━━ Source excerpt ━━

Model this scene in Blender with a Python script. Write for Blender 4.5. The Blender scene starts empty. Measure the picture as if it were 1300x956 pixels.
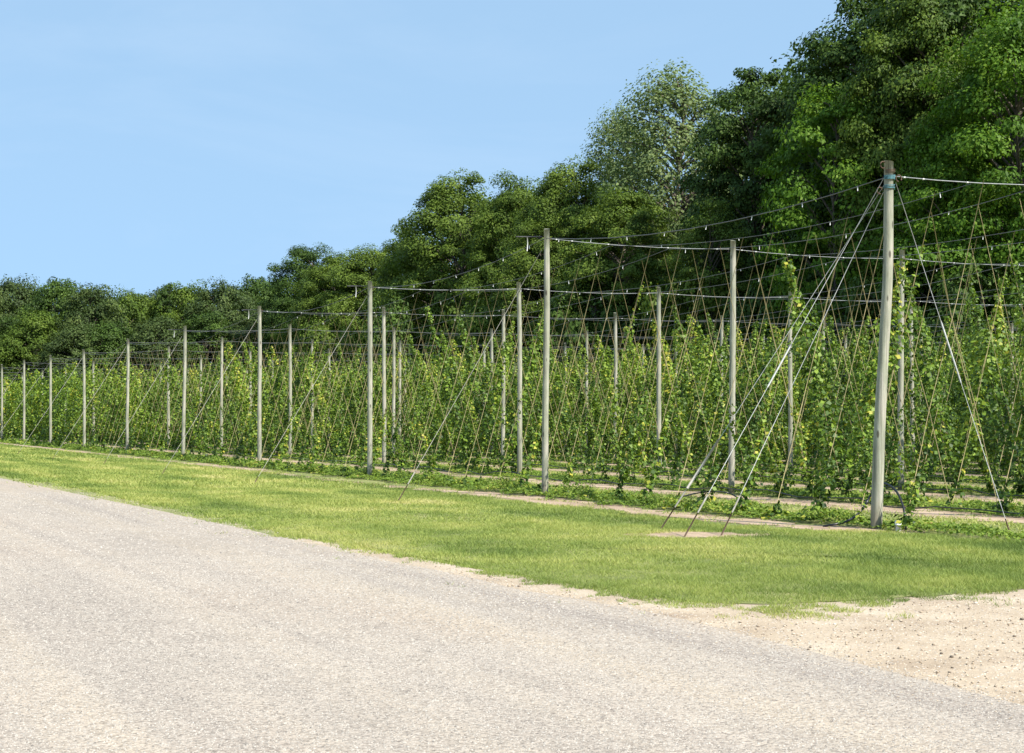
import bpy, math, random
import numpy as np
rng = np.random.default_rng(7); random.seed(7)
D = bpy.data; scene = bpy.context.scene; C = scene.collection

# ------------------------------------------------------------------ yard layout (metres)
A = 0.4501; CA, SA = math.cos(A), math.sin(A)
F, EYE, HY = 1940.9, 1.6246, 532.155          # focal length in px of a 1300 px wide frame, eye height, horizon row
D0, T0, S, R, SK = 14.677, 18.007, 10.665, 4.344, -0.4477   # front row, first cross line, post step, row step, skew
NR = 10; ZMAX = 245; W = 1.5; WIRE = 5.27
def wxy(t, d): return (-t*SA + d*CA, t*CA + d*SA)
def td(x, y): return (y*CA - x*SA, y*SA + x*CA)
def post_t(n, k): return T0 + S*n + SK*k
def row_d(k): return D0 + R*k
def gpt(px, py):                                # a point of the ground seen at that place of the photo
    z = EYE*F/(py - HY); return ((px-650)/F*z, z)
def px_of(x, y): return 650 + F*x/y

# ------------------------------------------------------------------ helpers
def link(o, parent=None):
    C.objects.link(o)
    if parent is not None: o.parent = parent
    return o
def tag(o, label=None, cat=None, group=None, kind=None):
    if label: o['label'] = label
    if cat: o['category'] = cat
    if group: o['group'] = group
    if kind: o['kind'] = kind
    return o
def empty(name, loc=(0,0,0), rz=0, label=None, cat=None, group=None):
    o = D.objects.new(name, None); o.empty_display_size = .2
    o.location = loc; o.rotation_euler = (0,0,rz); link(o); return tag(o, label, cat, group)
def mesh(name, V, Fc, mat=None, rnd=None, smooth=False):
    """V (n,3); Fc (m,3|4) int array or list of tuples"""
    me = D.meshes.new(name)
    V = np.asarray(V, dtype=np.float32)
    if isinstance(Fc, np.ndarray):
        m, q = Fc.shape
        me.vertices.add(len(V)); me.vertices.foreach_set('co', V.ravel())
        me.loops.add(m*q); me.loops.foreach_set('vertex_index', Fc.astype(np.int32).ravel())
        me.polygons.add(m); me.polygons.foreach_set('loop_start', np.arange(0, m*q, q, dtype=np.int32))
        me.update(calc_edges=True)
    else:
        me.from_pydata([tuple(map(float, v)) for v in V], [], [tuple(f) for f in Fc]); me.update()
    if smooth: me.polygons.foreach_set('use_smooth', [True]*len(me.polygons))
    if rnd is not None:
        a = me.attributes.new('rnd', 'FLOAT', 'POINT'); a.data.foreach_set('value', np.asarray(rnd, dtype=np.float32))
    if mat: me.materials.append(mat)
    return me
def obj(name, me, parent=None, loc=None, rz=None):
    o = D.objects.new(name, me)
    if loc is not None: o.location = loc
    if rz is not None: o.rotation_euler = (0,0,rz)
    return link(o, parent)
def copy_tree(o, parent=None):
    c = o.copy(); C.objects.link(c)
    if parent is not None: c.parent = parent
    for ch in list(o.children): copy_tree(ch, c)
    return c
class Geo:
    def __init__(s): s.V = []; s.F = []; s.n = 0
    def add(s, V, Fc):
        s.V.append(np.asarray(V, float)); s.F += [tuple(i+s.n for i in f) for f in Fc]; s.n += len(V)
    def tube(s, pts, rad, sides=6, cap=True):
        pts = np.asarray(pts, float); m = len(pts)
        rad = np.full(m, rad) if np.isscalar(rad) else np.asarray(rad)
        V = []
        tan = np.gradient(pts, axis=0); tan /= np.linalg.norm(tan, axis=1)[:,None] + 1e-9
        ref = np.array([0,0,1.]) if abs(tan[0][2]) < .9 else np.array([1.,0,0])
        for i in range(m):
            a = np.cross(tan[i], ref); a /= np.linalg.norm(a)+1e-9; b = np.cross(tan[i], a)
            for j in range(sides):
                th = 2*math.pi*j/sides
                V.append(pts[i] + rad[i]*(math.cos(th)*a + math.sin(th)*b))
        Fc = [(i*sides+j, i*sides+(j+1)%sides, (i+1)*sides+(j+1)%sides, (i+1)*sides+j) for i in range(m-1) for j in range(sides)]
        if cap: Fc += [tuple(range(sides)), tuple((m-1)*sides+j for j in reversed(range(sides)))]
        s.add(V, Fc)
    def me(s, name, mat, smooth=True):
        return mesh(name, np.concatenate(s.V), s.F, mat, smooth=smooth)
def tube_mesh(name, pts, rad, mat, sides=6):
    g = Geo(); g.tube(pts, rad, sides); return g.me(name, mat)
def unit(v): return v/(np.linalg.norm(v, axis=-1, keepdims=True)+1e-9)
def leaf_geo(P, N, size, aspect=.62, r=rng):
    """diamond leaves, slightly folded along the midrib"""
    n = len(P); q = unit(r.normal(size=(n,3))); T = unit(np.cross(N, q)); B = np.cross(N, T)
    s = size[:,None] if not np.isscalar(size) else size
    V = np.empty((n,4,3)); V[:,0] = P - T*s*.5; V[:,2] = P + T*s*.5
    V[:,1] = P + B*s*aspect*.5 + N*s*.12 + T*s*.08; V[:,3] = P - B*s*aspect*.5 + N*s*.12 + T*s*.08
    return V.reshape(-1,3), np.arange(n*4).reshape(n,4)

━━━

● What this task involves:
Write out nothing but the lines from the start of the data through the line with "def px_of(x, y): return 650 + F*x/y". Leave out the pictures.

● Output for this task:
Model this scene in Blender with a Python script. Write for Blender 4.5. The Blender scene starts empty. Measure the picture as if it were 1300x956 pixels.
import bpy, math, random
import numpy as np
rng = np.random.default_rng(7); random.seed(7)
D = bpy.data; scene = bpy.context.scene; C = scene.collection

# ------------------------------------------------------------------ yard layout (metres)
A = 0.4501; CA, SA = math.cos(A), math.sin(A)
F, EYE, HY = 1940.9, 1.6246, 532.155          # focal length in px of a 1300 px wide frame, eye height, horizon row
D0, T0, S, R, SK = 14.677, 18.007, 10.665, 4.344, -0.4477   # front row, first cross line, post step, row step, skew
NR = 10; ZMAX = 245; W = 1.5; WIRE = 5.27
def wxy(t, d): return (-t*SA + d*CA, t*CA + d*SA)
def td(x, y): return (y*CA - x*SA, y*SA + x*CA)
def post_t(n, k): return T0 + S*n + SK*k
def row_d(k): return D0 + R*k
def gpt(px, py):                                # a point of the ground seen at that place of the photo
    z = EYE*F/(py - HY); return ((px-650)/F*z, z)
def px_of(x, y): return 650 + F*x/y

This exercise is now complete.